GCSE Combined Science: Trilogy₈₄₆₄

Give examples to show how scientific methods and theories have changed over time.

Explain, with an example, why new data from experiments or observations led to changes in models or theories.

Decide whether or not given data supports a particular theory.

Recognise/draw/interpret diagrams.

Translate from data to a representation with a model.

Use models in explanations, or match features of a model to the data from experiments or observations that the model describes or explains.

Make predictions or calculate quantities based on the model or show its limitations.

Give examples of ways in which a model can be tested by observation or experiment.

Explain why data is needed to answer scientific questions, and why it may be uncertain, incomplete or not available.

Outline a simple ethical argument about the rights and wrongs of a new technology.

Describe and explain specified examples of the technological applications of science.

Describe and evaluate, with the help of data, methods that can be used to tackle problems caused by human impacts on the environment.

Give examples to show that there are hazards associated with science-based technologies which have to be considered alongside the benefits.

Suggest reasons why the perception of risk is often very different from the measured risk (eg voluntary vs imposed risks, familiar vs unfamiliar risks, visible vs invisible hazards).

Explain that the process of peer review helps to detect false claims and to establish a consensus about which claims should be regarded as valid.

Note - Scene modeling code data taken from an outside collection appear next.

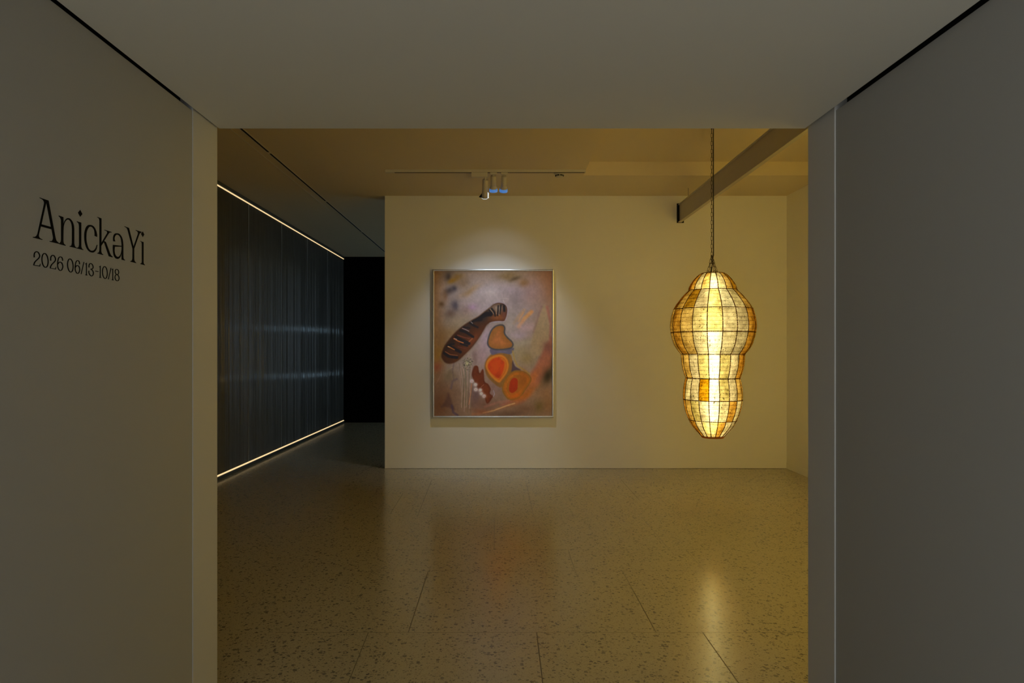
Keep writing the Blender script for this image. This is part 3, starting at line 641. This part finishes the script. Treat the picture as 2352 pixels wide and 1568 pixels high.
def one(x, yt, yb, s):
    return [([(x,yt),(x,yb)], 36*s, False)], [[(x+20*s,yt-18),(x+20*s,yt+40),(x-20*s,yt+45),(x-66*s,yt+52),(x-66*s,yt+44)], [(x-55*s,yb+14),(x-20*s,yb-30),(x+20*s,yb-25),(x+50*s,yb+34)]]
for x, yt, yb, s in ((455,468,1000,1.),(1080,600,1110,.95),(1642,728,1218,.92)):
    st, po = one(x, yt, yb, s); ribbons('numeral', st, po, 175, 580)
ribbons('numeral', [(crd([(576,668),(570,590),(597,512),(652,490),(718,532),(756,640),(735,718),(660,746),(722,790),(765,900),(748,1008),(682,1050),(605,990),(567,900),(568,812)]), 38, False)], [], 175, 580)
ribbons('hyphen', [([(858,830),(1000,856)], 34, False)], [], 175, 580)
ribbons('numeral', [(ell((1287,895),(107,15),(8,270)), 36, True)], [], 175, 580)
ribbons('slash', [([(1565,688),(1440,1203)], 28, False)], [], 175, 580)
ribbons('numeral', [(ell((1830,868),(80,8),(6,117)), 34, True), (ell((1834,1130),(91,10),(8,140)), 35, True)], [], 175, 580)

# ------------------------------------------------------------------ the hanging lantern
LX, LY = 2.034, 6.55; K = F / LY; ALPHA = -math.atan2(LX, LY)
prof_px = [  # tiers: (y pixel, half width in pixels)
    [(628, 26), (632, 33), (640, 41.5), (650, 49), (659, 54), (667, 56)],
    [(667, 56), (680, 69), (690, 77.5), (700, 85), (710, 91)],
    [(710, 91), (720, 94.3), (730, 96.8), (746, 98.7), (755, 98.4), (763, 97.2)],
    [(763, 97.2), (772, 95.5), (780, 93), (788, 90.5), (795, 87), (805, 80), (813, 73)],
    [(813, 73), (830, 72), (845, 69.7), (857, 66.2), (868, 62)],
    [(868, 62), (880, 65.3), (895, 67.5), (906, 68.2), (917, 67.8)],
    [(917, 67.8), (930, 66), (945, 62.4), (955, 58.5), (964, 54.5)],
    [(964, 54.5), (975, 49), (985, 41), (995, 32), (1001, 26.5)]]
def pz(y): return (CY - y) / K
def pr(h): return h / K / 1.048
ZL0 = H + pz(806)
lantern = thing('hanging_lantern', 'tall bulbous stitched lantern glowing yellow, hanging on a chain at the right', 'lantern', (LX, LY, H), ALPHA)
P = {'w': (1.0, .95, .78), 'c': (.92, .84, .62), 'y': (.91, .81, .50), 'l': (.86, .68, .34), 'a': (.82, .58, .21), 'A': (.72, .51, .13),
     'O': (.66, .40, .03), 'o': (.76, .67, .37), 'g': (.82, .74, .56)}
rows = ['OaclwclAlc', 'OlAgywcllc', 'lalyocgaal', 'lalcwcgaAl', 'llgowogaac', 'acgOwoglla', 'alogwcacla', 'aacyyacglc']
# material: thin skins lit from inside
m = bpy.data.materials.new('dried_kelp_skin'); m.use_nodes = True; nt = m.node_tree; nt.nodes.clear()
N = nt.nodes.new; L = nt.links.new
out = N('ShaderNodeOutputMaterial'); at = N('ShaderNodeVertexColor'); at.layer_name = 'tint'; tc = N('ShaderNodeTexCoord')
n1 = N('ShaderNodeTexNoise'); n1.inputs['Scale'].default_value = 14; n1.inputs['Detail'].default_value = 8; n1.inputs['Roughness'].default_value = .7
L(tc.outputs['Object'], n1.inputs['Vector'])
r1 = N('ShaderNodeMapRange'); r1.inputs[1].default_value = .3; r1.inputs[2].default_value = .75; r1.inputs[3].default_value = 1.12; r1.inputs[4].default_value = .66
L(n1.outputs['Fac'], r1.inputs[0])
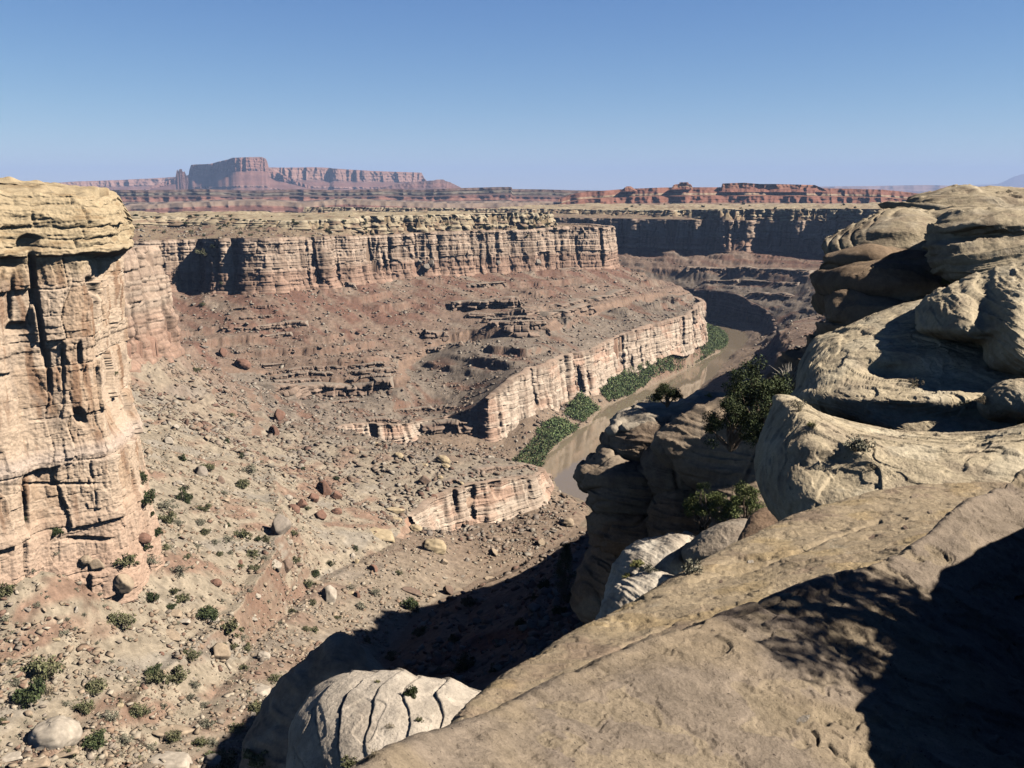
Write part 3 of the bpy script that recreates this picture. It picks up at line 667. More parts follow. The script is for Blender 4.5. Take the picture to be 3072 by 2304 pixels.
def build_ledges():
    AV, AQ, AC, off = [], [], [], 0
    for li, (px, hp) in enumerate(LEDGES):
        L = smooth_line(np.array(px, float), max(int(2.4 * (px[-1][0] - px[0][0])), 24))
        D = march(L[:, 0], L[:, 1])
        k = 16
        Dm = np.array([np.median(D[max(0, i - k):i + k + 1]) for i in range(len(D))]); Dm = _sm(Dm, 25)
        if Dm.max() > 1.3 * Dm.min(): continue          # runs over an edge: no ledge there
        p = pY(L[:, 0], L[:, 1], Dm)
        N = len(p)
        S = np.concatenate([[0], np.cumsum(np.hypot(np.diff(p[:, 0]), np.diff(p[:, 1])))])
        T = np.stack([np.gradient(_sm(p[:, 0], 15)), np.gradient(_sm(p[:, 1], 15))], -1); T /= np.linalg.norm(T, axis=1, keepdims=True)
        n = np.stack([T[:, 1], -T[:, 0]], -1); n *= np.sign(-(n * p[:, :2]).sum(1))[:, None]
        H = 1.25 * hp / F * Dm * np.clip(1.0 + .5 * n2(S / 30, S * 0 + li, 131), .45, 1.35)
        H = H * np.clip(np.minimum(np.arange(N), np.arange(N)[::-1]) / 10., 0, 1) * (sstep(-.75, -.45, n2(S / 22, S * 0 + li * 3.3, 132)) if hp < 4 else 1.0)
        R_ = 20
        fr = np.linspace(0, 1, R_)[:, None]
        SS = S[None, :] * np.ones((R_, 1)); z = p[None, :, 2] + H * (fr * 1.35 - .35)
        hm = max(H.mean(), .8)
        o1, e1, h1, b1 = blocks(SS, z, (.35 * hm, .8 * hm), (.5 * hm, 2.6 * hm), 140 + li)
        o2, e2, h2, b2 = blocks(SS, z, (.2 * hm, .4 * hm), (3 * hm, 12 * hm), 240 + li)
        d = .38 * hm * o1 - .22 * hm * np.exp(-(e1 / (.12 * hm)) ** 2) + .35 * hm * (b2 - .5) - (.8 if hp < 4 else .6) * hm * sstep(.14, .24, n2(SS / (1.6 * hm), z / (3 * hm), 340 + li)) - .30 * hm * fr + .45 * hm
        P = np.stack([p[None, :, 0] + n[None, :, 0] * d, p[None, :, 1] + n[None, :, 1] * d, z], -1)
        t1 = P[-1:].copy(); t1[..., :2] -= n[None] * (H * 1.3)[None, :, None]; t1[..., 2] += (.12 * H)[None]
        t2 = P[-1:].copy(); t2[..., :2] -= n[None] * (H * 3.4)[None, :, None]; t2[..., 2] -= (.10 * H)[None]
        P = np.concatenate([P, t1, t2], 0)
        C = np.broadcast_to(np.array([.35, .255, .195] if hp > 3 else [.32, .225, .17], np.float32), (R_, N, 3))
        red = sstep(340, 300, L[:, 1]) * sstep(340, 300, L[:, 0])
        C = mixc(C, [.25, .15, .11], (red[None, :] * np.ones((R_, 1))) * .8)
        C = mixc(C, [.25, .17, .13], sstep(.4, .05, b2) * .7) * (1 + .35 * (h1 - .5))[..., None]
        tp = np.broadcast_to(np.array([.36, .295, .235], np.float32), (2, N, 3)); C = np.concatenate([C, tp], 0)
        AV.append(P.reshape(-1, 3)); AC.append(C.reshape(-1, 3)); AQ.append(grid_quads(R_ + 2, N) + off); off += P.shape[0] * N
    o = link('rock_ledges', make_mesh('rock_ledges', np.concatenate(AV), quads=np.concatenate(AQ), col=np.clip(np.concatenate(AC), .02, .7), smooth=False), M_TERR)
    tag(o, None, None, kind='structure')
build_ledges()
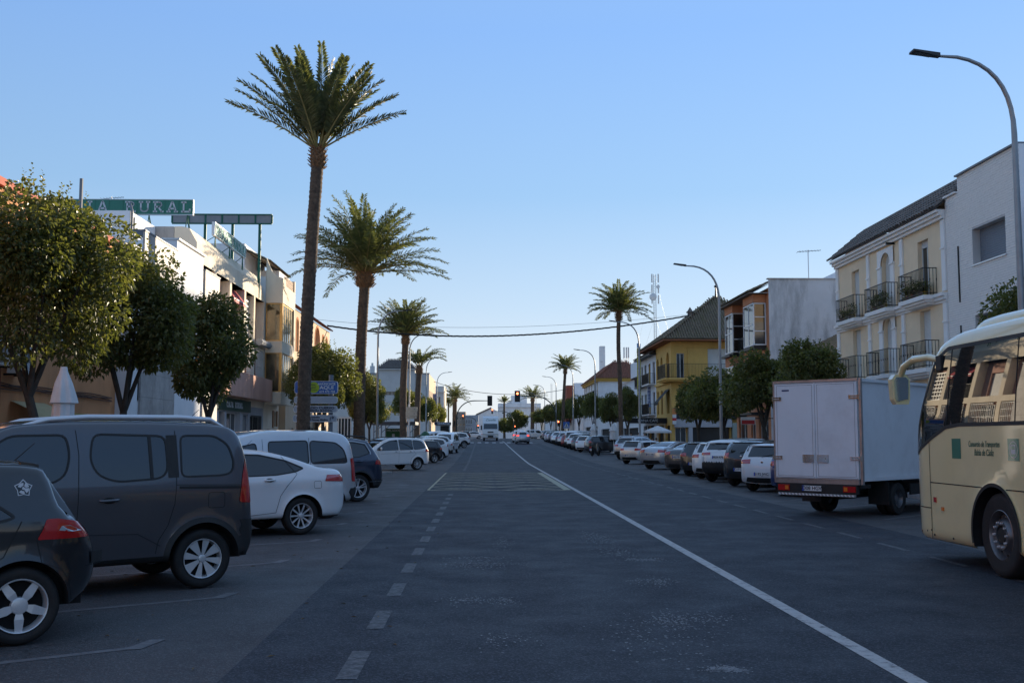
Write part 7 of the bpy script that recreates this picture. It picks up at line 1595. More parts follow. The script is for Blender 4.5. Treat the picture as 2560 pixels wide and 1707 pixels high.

Explain that reports of scientific developments in the popular media are not subject to peer review and may be oversimplified, inaccurate or biased.

Describe a practical procedure for a specified purpose.

Explain why a given practical procedure is well designed for its specified purpose.

Explain the need to manipulate and control variables.

Identify in a given context:

• the independent variable as the one that is changed or selected by the investigator
• the dependent variable that is measured for each change in the independent variable
• control variables and be able to explain why they are kept the same.

Apply understanding of apparatus and techniques to suggest a procedure for a specified purpose.

Describe/suggest/select the technique, instrument, apparatus or material that should be used for a particular purpose, and explain why.

Identify the main hazards in specified practical contexts.

Suggest methods of reducing the risk of harm in practical contexts.

Assess whether sufficient, precise measurements have been taken in an experiment.

Evaluate methods with a view to determining whether or not they are valid.

Construct and interpret frequency tables and diagrams, bar charts and histograms.

Plot two variables from experimental or other data.

For example:

• use an appropriate number of significant figures
• find the arithmetic mean and range of a set of data
• construct and interpret frequency tables and diagrams, bar charts and histograms
• make order of magnitude calculations
• change the subject of an equation
• substitute numerical values into algebraic equations using appropriate units for physical quantities
• determine the slope and intercept of a linear graph
• draw and use the slope of a tangent to a curve as a measure of rate of change
• understand the physical significance of area between a curve and the x-axis and measure it by counting squares as appropriate.

Apply the idea that whenever a measurement is made, there is always some uncertainty about the result obtained.

Use the range of a set of measurements about the mean as a measure of uncertainty.

Use data to make predictions.

Recognise or describe patterns and trends in data presented in a variety of tabular, graphical and other forms.

Draw conclusions from given observations.

Comment on the extent to which data is consistent with a given hypothesis.

Identify which of two or more hypotheses provides a better explanation of data in a given context.

Apply the following ideas to evaluate data to suggest improvements to procedures and techniques.

• An accurate measurement is one that is close to the true value.
• Measurements are precise if they cluster closely.
• Measurements are repeatable when repetition, under the same conditions by the same investigator, gives similar results.
• Measurements are reproducible if similar results are obtained by different investigators with different equipment.
• Measurements are affected by random error due to results varying in unpredictable ways; these errors can be reduced by making more measurements and reporting a mean value.
• Systematic error is due to measurement results differing from the true value by a consistent amount each time.
• Any anomalous values should be examined to try to identify the cause and, if a product of a poor measurement, ignored.

WS 3.8 Communicating the scientific rationale for investigations, methods used, findings and reasoned conclusions through paper-based and electronic reports and presentations using verbal, diagrammatic, graphical, numerical and symbolic forms.

Present coherent and logically structured responses, using the ideas in 2 Experimental skills and strategies and 3 Analysis and evaluation, applied to the required practicals, and other practical investigations given appropriate information.

WS 4.1 Use scientific vocabulary, terminology and definitions.

WS 4.2 Recognise the importance of scientific quantities and understand how they are determined.

WS 4.3 Use SI units (eg kg, g, mg; km, m, mm; kJ, J) and IUPAC chemical nomenclature unless inappropriate.

WS 4.4 Use prefixes and powers of ten for orders of magnitude (eg tera, giga, mega, kilo, centi, milli, micro and nano).

WS 4.5 Interconvert units.

WS 4.6 Use an appropriate number of significant figures in calculation.

The knowledge and skills in this section apply across the specification, including the required practicals.